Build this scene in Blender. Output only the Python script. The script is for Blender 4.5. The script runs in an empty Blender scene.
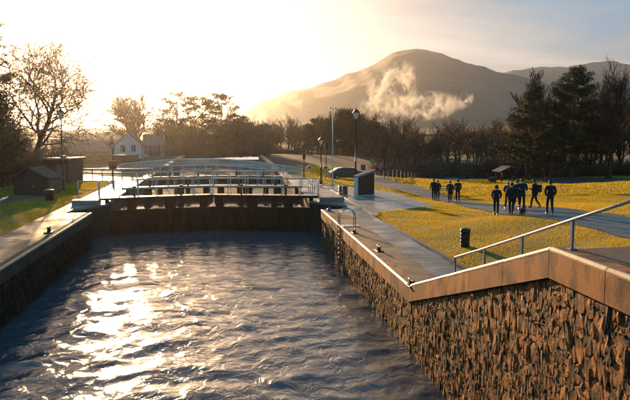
import bpy, math, random
import numpy as np
from mathutils import Vector, Matrix, noise as mnoise

SC = bpy.context.scene
COL = SC.collection
R = math.radians

# ------------------------------------------------------------------ camera
F = 700.0                      # focal length in pixels of the 630 px wide photograph
EYE = 5.54
TH = math.atan(71 / 700.0)     # pitch down
YAW = math.atan(87 / math.hypot(700, 71))
CAM = np.array([0.0, 0.0, EYE])
fw = np.array([math.sin(YAW) * math.cos(TH), math.cos(YAW) * math.cos(TH), -math.sin(TH)])
rt = np.array([math.cos(YAW), -math.sin(YAW), 0.0])
up = np.cross(rt, fw)
cd = bpy.data.cameras.new('camera')
cam = bpy.data.objects.new('camera', cd)
COL.objects.link(cam)
cam.location = CAM
cam.rotation_euler = (R(90) - TH, 0, -YAW)
cd.sensor_width = 36
cd.lens = 36 * F / 630
cd.clip_start = 0.2
cd.clip_end = 60000
SC.camera = cam

# ------------------------------------------------------------------ sky, sun, exposure
SUN_EL = R(8.8)
SUN_AZ = R(-9.5)              # from +Y, negative is to the left
w = bpy.data.worlds.new("World")
SC.world = w
w.use_nodes = True
nt = w.node_tree
nt.nodes.clear()


def nn(t, kind, **kw):
    n = t.nodes.new(kind)
    for k, v in kw.items():
        if k.startswith('i_'):
            n.inputs[k[2:].replace('_', ' ')].default_value = v
        else:
            setattr(n, k, v)
    return n


sky = nn(nt, 'ShaderNodeTexSky', sky_type='NISHITA', sun_disc=False)
sky.sun_elevation = SUN_EL
sky.sun_rotation = SUN_AZ
sky.air_density = 1.15
sky.dust_density = 0.6
sky.ozone_density = 2.6
bg = nn(nt, 'ShaderNodeBackground')
bg.inputs['Strength'].default_value = 0.0445
# thin high cloud: streaks in the direction of view, the same all round the dome
tc = nn(nt, 'ShaderNodeTexCoord')
sep = nn(nt, 'ShaderNodeSeparateXYZ')
nt.links.new(tc.outputs['Generated'], sep.inputs[0])
zz = nn(nt, 'ShaderNodeMath', operation='MAXIMUM')
nt.links.new(sep.outputs['Z'], zz.inputs[0]); zz.inputs[1].default_value = 0.0
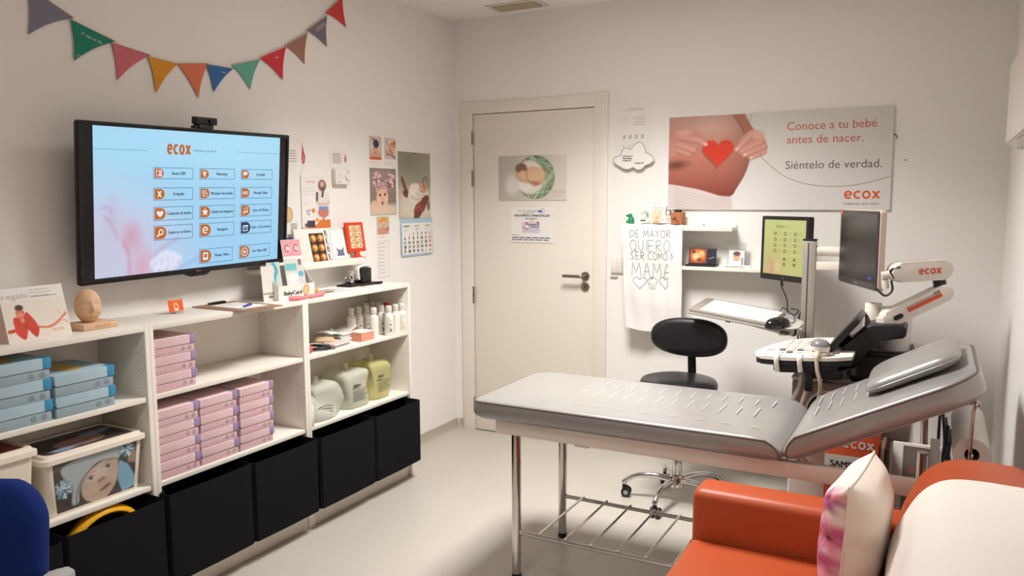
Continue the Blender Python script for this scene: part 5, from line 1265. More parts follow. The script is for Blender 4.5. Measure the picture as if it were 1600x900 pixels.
# ledges on the back wall
t = thing('wall_ledge', 'upper white wall ledge carrying the hanging towel', 'shelf', (1.49, 0, 1.337))
b = MB(); b.box((1.185, -.115, 1.337), (1.80, -.0005, 1.352), WHITE_LAM, .001); b.build('ledge_board', t)
b = MB(); b.box((1.185, -.0125, 1.3522), (1.80, -.0005, 1.366), WHITE_LAM, .001); b.build('rear_strip', t)
b = MB(); b.box((1.185, -.121, 1.331), (1.80, -.1152, 1.360), WHITE_LAM, .001); b.build('front_lip', t)
b = MB(); b.cyl((1.622, -.0126, 1.36), (1.622, -.0145, 1.36), .004, INK, n=10); b.build('screw_head', t)
t = thing('wall_shelf', 'lower white wall shelf behind the slim monitor', 'shelf', (1.66, 0, 1.118))
b = MB(); b.box((1.505, -.115, 1.118), (2.02, -.0005, 1.138), WHITE_LAM, .001); b.build('board', t)

# towel over the ledge
TOW = mat('white_cotton', (240, 236, 233), .9, var=.015, bump=.35, bscale=300, sheen=.15)
def towel(x, y):      # x in metres from left edge 0..0.35, y metres below the ledge edge (negative = on the ledge)
    s = 1 - max(0, -y) * .09
    xx = 1.187 + .0 + x * (1 + max(0, -y) * -.12) + max(0, -y) * .035
    dep = -.124 - .006 - .006 * math.sin(x * 26 + 1 + y * 2) * min(1, -y * 4) - .004 * math.sin(x * 60 + y * 9) * min(1, -y * 3) + .0025 * math.sin(y * 22 + x * 8) + .030 * min(1, max(0, -y) / .6)
    return (xx, dep, 1.3635 + y)
def towel_s(off):
    def f(x, y):
        p0 = towel(x, y); return Vector((p0[0], p0[1] - off, p0[2]))
    return f
b = MB(); TL_, TWd = .585, .348
def tw_front(u, v):
    if v < .06:
        k = v / .06; return Vector((1.187 + u * TWd, -.02 - .102 * k, 1.3615 + .0025 * math.sin(u * 20)))
    k = (v - .06) / .94; q = towel(u * TWd, -k * (TL_ + .018 * math.sin(u * 4))); return Vector(q)
b.surf(tw_front, 44, 70, TOW); 
b.surf(lambda u, v: tw_front(u, v) + Vector((0, .0022 if v > .06 else 0, -.0 if v > .06 else -.001)), 44, 70, TOW, flip=True)
TI = mat('towel_ink', (84, 80, 80), .9, var=.02)
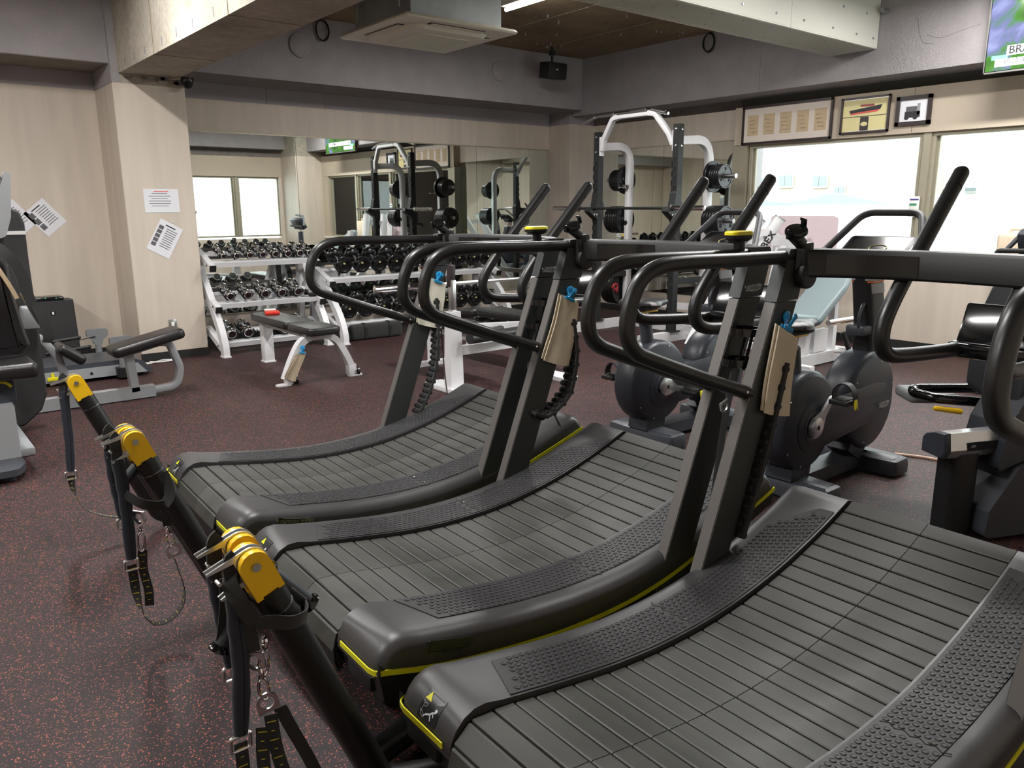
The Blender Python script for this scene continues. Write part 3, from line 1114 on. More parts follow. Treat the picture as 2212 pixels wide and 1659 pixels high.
def build_treadmill():
    t = thing('manual_treadmill', 'curved black manual treadmill', 'treadmill')
    # belt
    sm = slat_mesh()
    for p, tg in along(BELT, 0.0597, 0.03):
        o = link('slat', sm, t, p)
        o.rotation_euler = (0, -math.atan2(-tg.z, -tg.x), 0)
    under = B()
    inner = [Vector((p.x, 0, p.z - 0.016)) for p in BELT]
    under.ribbon(inner, (0, 1, 0), 0.486, 0.004)
    under.build('belt_bed', M['black'], t)
    fr = B()
    fr.span((-0.50, -0.34, 0.035), (0.74, 0.34, 0.150))
    for s in (-1, 1):
        fr.bar((-0.5, s * 0.33, 0.06), (0.80, s * 0.33, 0.06), 0.06, 0.07)
        for x in (-0.47, 0.74):
            fr.cyl((x, s * 0.33, 0.0), (x, s * 0.33, 0.04), 0.028, n=12)
    fr.build('base_frame', M['black_steel'], t)
    for s, nm in ((1, 'left'), (-1, 'right')):
        cv = link('side_cover', side_cover_mesh(s), t)
        link('lower_shell', lower_shell_mesh(s), t)
        # yellow line along the flank, bending round the rear corner
        path = [Vector((-0.7035, s * 0.272, 0.268)), Vector((-0.7035, s * 0.43, 0.2685)), Vector((-0.699, s * 0.452, 0.269)), Vector((-0.688, s * 0.464, 0.2695)), Vector((-0.67, s * 0.4668, 0.268))]
        path += [Vector((x, s * 0.4668, z)) for x, z in STRIPE_C[3:]]
        up = [Vector((0, 0, 1))] * len(path)
        y = B().ribbon(path, (0, 0, 1), 0.0145, 0.003).build('yellow_stripe', M['yellow_stripe'], cv)
        y['label'] = 'acid yellow trim line'
        pd = link('tread_pad', pad_mesh(s), cv)
        stuff(link('hex_studs', stud_mesh(s), cv))
        jb = B()
        for q in range(9):
            yy = PAD_IN + 0.01 + q * 0.0165
            jb.bar(surf(0.10 + (0.006 if q % 2 else -0.004), s * yy, 0.003), surf(0.10 + (-0.004 if q % 2 else 0.006), s * (yy + 0.0165), 0.003), 0.0022, 0.0012)
        jb.build('pad_joint', M['slot'], cv, smooth=False)
        for yy in (0.285, 0.368):
            B().lathe([(0.0058, 0), (0.0058, 0.0012), (0.003, 0.0020), (0.0015, 0.0012)], surf(0.108, s * yy, 0.003), (0, 0, 1), 12).build('screw', M['chrome'], cv)
        # grip pocket in the rear of the flank
        B().box((-0.686, s * 0.365, 0.222), (0.03, 0.13, 0.045), None, 0.01).build('grip_pocket', M['slot'], cv)
        u = link('upright', upright_mesh(s), t)
        sl = 0.371
        x0, x1 = 0.334 + sl * (0.12 - 0.274), 0.334 + sl * (1.09 - 0.274)
        B().add([(x0, s * 0.424, 0.12), (x0, s * 0.461, 0.12), (x0 + 0.006, s * 0.464, 0.12), (x0 + 0.006, s * 0.421, 0.12),
                 (x1, s * 0.424, 1.09), (x1, s * 0.461, 1.09), (x1 + 0.006, s * 0.464, 1.09), (x1 + 0.006, s * 0.421, 1.09)],
                [(0, 1, 5, 4), (1, 2, 6, 5), (3, 0, 4, 7), (0, 3, 2, 1), (4, 5, 6, 7)]).build('edge_strip', M['upright_edge'], u, smooth=False)
        hd = B()
        hd.loft([[Vector((x + a, s * yv, z)) for a, yv in ((0, 0.420), (w_, 0.420), (w_, 0.465), (0, 0.465))] for x, z, w_ in ((x1, 1.094, 0.116), (x1 + 0.032, 1.185, 0.112), (x1 + 0.052, 1.242, 0.10), (x1 + 0.058, 1.252, 0.085))])
        head = hd.build('upright_head', M['upright'], t, angle=50)
        # side handrail: closed loop towards the user
        rail = curve_pts([(0.73, s * 0.44, 1.226), (0.45, s * 0.44, 1.228), (0.22, s * 0.44, 1.231), (0.115, s * 0.44, 1.224), (0.052, s * 0.44, 1.196), (0.018, s * 0.44, 1.145), (0.004, s * 0.44, 1.088), (0.01, s * 0.44, 1.040), (0.04, s * 0.44, 1.004), (0.10, s * 0.44, 0.977), (0.30, s * 0.44, 0.903), (0.545, s * 0.44, 0.818)], 6)
        r_ = B().tube(rail, 0.0215, 14)
        r_.ball((0.545, s * 0.44, 0.818), 0.0215, 14, 8)
        ro = r_.build('handrail', M['tube'], t)
        B().cyl((0.515, s * 0.44 - 0.023, 0.829), (0.515, s * 0.44 - 0.021, 0.829), 0.004, n=10).build('screw', M['chrome'], ro)
        # push handle at the front
        hp = curve_pts([(1.19, s * 0.16, 1.478), (1.08, s * 0.16, 1.363), (0.955, s * 0.16, 1.233), (0.855, s * 0.16, 1.128), (0.80, s * 0.16, 1.055), (0.787, s * 0.16, 1.005), (0.806, s * 0.16, 0.963), (0.855, s * 0.16, 0.940), (0.95, s * 0.155, 0.930), (1.10, s * 0.145, 0.922), (1.25, s * 0.13, 0.918)], 6)
        ph = B().tube(hp, 0.0235, 14)
        ph.ball((1.19, s * 0.16, 1.478), 0.0235, 14, 8)
        po = ph.build('push_handle', M['tube'], t)
        B().cyl((1.148, s * 0.16, 1.434), (1.150, s * 0.16, 1.436), 0.0242, n=16).build('grip_seam', M['slot'], po)
        # harness pole behind the deck
        a, e = Vector((-0.742, s * 0.482, 0.065)), Vector((-0.978, s * 0.482, 0.640))
        pl = B()
        pl.tube(fillet([(-0.42, s * 0.36, 0.055), (-0.60, s * 0.43, 0.055), a, e], [0.1, 0.05]), 0.035, 18)
        pole = pl.build('harness_pole', M['tube'], t)
        d = (e - a).normalized()
        B().cyl(e - d * 0.052, e - d * 0.0505, 0.0356, n=20).build('sleeve_seam', M['steel'], pole)
        # yellow clevis head
        w = Vector((0, 1, 0)); u_ = d; v_ = w.cross(u_)
        hdp = [(-0.031, -0.004), (0.031, -0.004), (0.031, 0.062)] + [(0.031 * math.cos(q), 0.066 + 0.031 * math.sin(q)) for q in [PI * k / 8 for k in range(1, 8)]] + [(-0.031, 0.062)]
        hd2 = B()
        for y0, y1 in ((-0.030, -0.013), (0.013, 0.030)):
            hd2.prism(hdp, e + w * y0, v_, u_, w * (y1 - y0))
        hd2.box(e + u_ * 0.012, (0.055, 0.05, 0.03), Matrix((v_, w, u_)).transposed())
        hd2.lathe([(0.030, -0.02), (0.031, 0.0), (0.03, 0.012)], e, u_, 20)
        cap = hd2.build('yellow_head', M['yellow'], pole, angle=40)
        cap['label'] = 'yellow plastic clevis head'
        pin = e + u_ * 0.066
        B().cyl(pin - w * 0.033, pin + w * 0.033, 0.0065, n=12).cyl(pin - w * 0.0345, pin - w * 0.0335, 0.009, n=12).cyl(pin + w * 0.0335, pin + w * 0.0345, 0.012, n=12).build('pin', M['steel'], pole)
        # alloy swing bracket between the clevis cheeks
        br = B()
        ax = Vector((-0.80, 0, -0.60)).normalized()
        ax = Vector((-0.93, 0, -0.36)).normalized()
        bx = ax.cross(w)
        ring = [(0.034 * math.cos(q), 0.034 * math.sin(q)) for q in [PI * (-0.5 + k / 10) for k in range(11)]]
        outer = [(-p[0], p[1]) for p in ring] + [(0.078, -0.034), (0.078, -0.028), (0.062, -0.026), (0.062, 0.026), (0.078, 0.028), (0.078, 0.034)]
        outer = [(-p, q) for p, q in [(0.034 * math.cos(q_), 0.034 * math.sin(q_)) for q_ in [PI * (0.5 - k / 10) for k in range(11)]]]
        poly = [(-0.034 * math.cos(PI * (0.5 - k / 12)), 0.034 * math.sin(PI * (0.5 - k / 12))) for k in range(13)]
        poly = poly + [(0.082, -0.034), (0.082, -0.029), (0.058, -0.026), (0.030, -0.022), (0.030, 0.022), (0.058, 0.026), (0.082, 0.029), (0.082, 0.034)]
        br.prism(poly, pin - w * 0.010, ax, bx, w * 0.004)
        br.prism(poly, pin + w * 0.006, ax, bx, w * 0.004)
        br.cyl(pin + ax * 0.07 - w * 0.010, pin + ax * 0.07 + w * 0.010, 0.004, n=10)
        br.build('swing_bracket', M['alloy'], pole, angle=40)
    # cross console joining the uprights through the push handles
    xs = curve_pts([(0.735, 0.43, 0), (0.78, 0.375, 0), (0.838, 0.27, 0), (0.872, 0.15, 0), (0.884, 0, 0), (0.872, -0.15, 0), (0.838, -0.27, 0), (0.78, -0.375, 0), (0.735, -0.43, 0)], 4)
    cb_ = B()
    rings = []
    for i, p in enumerate(xs):
        tg = (xs[min(i + 1, len(xs) - 1)] - xs[max(i - 1, 0)]).normalized()
        nn = Vector((-tg.y, tg.x, 0))
        if nn.x < 0:
            nn = -nn
        rings.append([p + nn * a + Vector((0, 0, z)) for a, z in ((-0.024, 1.172), (-0.026, 1.240), (-0.020, 1.250), (0.024, 1.252), (0.03, 1.240), (0.026, 1.170), (0.01, 1.163), (-0.018, 1.165))])
    cb_.loft(rings)
    con = cb_.build('cross_console', M['shell'], t, angle=35)
    gp = [p for p in xs if 0.10 < p.y < 0.36]
    gl = B()
    v = []
    for p in gp:
        v.append(p + Vector((-0.0275 * 0.93, 0.0 - 0.0275 * 0.35, 1.176)))
        v.append(p + Vector((-0.0285 * 0.93, 0.0 - 0.0285 * 0.35, 1.236)))
    f = [(2 * i, 2 * i + 2, 2 * i + 3, 2 * i + 1) for i in range(len(gp) - 1)]
    gl.add(v, f)
    gl.build('gloss_panel', M['black_gloss'], con)
    # display on the lower bar
    dp = B().box((1.30, 0, 0.985), (0.03, 0.30, 0.17), (0, 0.42, 0), 0.012)
    dp.bar((1.25, -0.16, 0.918), (1.25, 0.16, 0.918), 0.05, 0.05, bev=0.01)
    ds = dp.build('display', M['black_gloss'], t)
    # gear selector on the right upright: black stem with a lemon cap
    sv = B().box((0.652, -0.44, 1.262), (0.030, 0.028, 0.05), (0, -0.12, 0), 0.006)
    sv.loft([[Vector((0.648 + a * k, -0.44 + c * k2, z)) for a, c in rrect(0.1, 0.052, 0.02)] for z, k, k2 in ((1.272, 0.62, 0.8), (1.280, 0.96, 0.98), (1.292, 1.0, 1.0))])
    le = sv.build('gear_lever', M['shell'], t)
    lc = B().loft([[Vector((0.648 + a * k, -0.44 + c * k2, z)) for a, c in rrect(0.102, 0.054, 0.02)] for z, k, k2 in ((1.2915, 1.0, 1.0), (1.299, 1.0, 1.0), (1.303, 0.94, 0.92), (1.3045, 0.8, 0.75))]).build('lever_cap', M['yellow_lever'], le)
    lc['label'] = 'lemon yellow lever cap'
    # bottle cage outside the left upright
    cg = B()
    for z, x in ((0.992, 0.630), (0.897, 0.598)):
        n = 20
        rings = []
        for rr, zz in ((0.044, -0.011), (0.0485, -0.011), (0.0485, 0.013), (0.044, 0.013)):
            rings.append([Vector((x + rr * math.cos(2 * PI * k / n), 0.520 + rr * math.sin(2 * PI * k / n), z + zz)) for k in range(n)])
        cg.loft(rings + [rings[0]], cap=False)
    for dy in (-0.012, 0.012):
        cg.bar((0.648, 0.477 + 0.006, 0.87), (0.690, 0.477 + 0.006, 1.0), 0.010, 0.010)
        cg.cyl((0.585 + 0.03, 0.52 + dy, 0.87), (0.625 + 0.03, 0.52 + dy, 0.99), 0.005, n=8)
    cg.box((0.652, 0.474, 0.93), (0.035, 0.022, 0.15), (0, 0.355, 0))
    cg.build('bottle_cage', M['black_gloss'], t, angle=40)
    # lettering
    u_r = [o for o in t.children if o.name.startswith('upright') and not o.name.startswith('upright_head')][1]
    upv = Vector((0.371, 0, 1)).normalized()
    badge(u_r, (0.703, -0.4655, 1.122), (1, 0, 0), (0, 0, 1), 0.088, M['logo_white'], M['logo_dark'])
    return t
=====
INSTRUCTION → From the first line above to the line containing "R = math.radians", repeat each line exactly. Pictures stay out.

OUTPUT FOR THIS TASK →
Build this scene in Blender. Output only the Python script. The script is for Blender 4.5. The script runs in an empty Blender scene.
import bpy, math, random
import numpy as np
from mathutils import Vector, Matrix, noise as mnoise

SC = bpy.context.scene
COL = SC.collection
R = math.radians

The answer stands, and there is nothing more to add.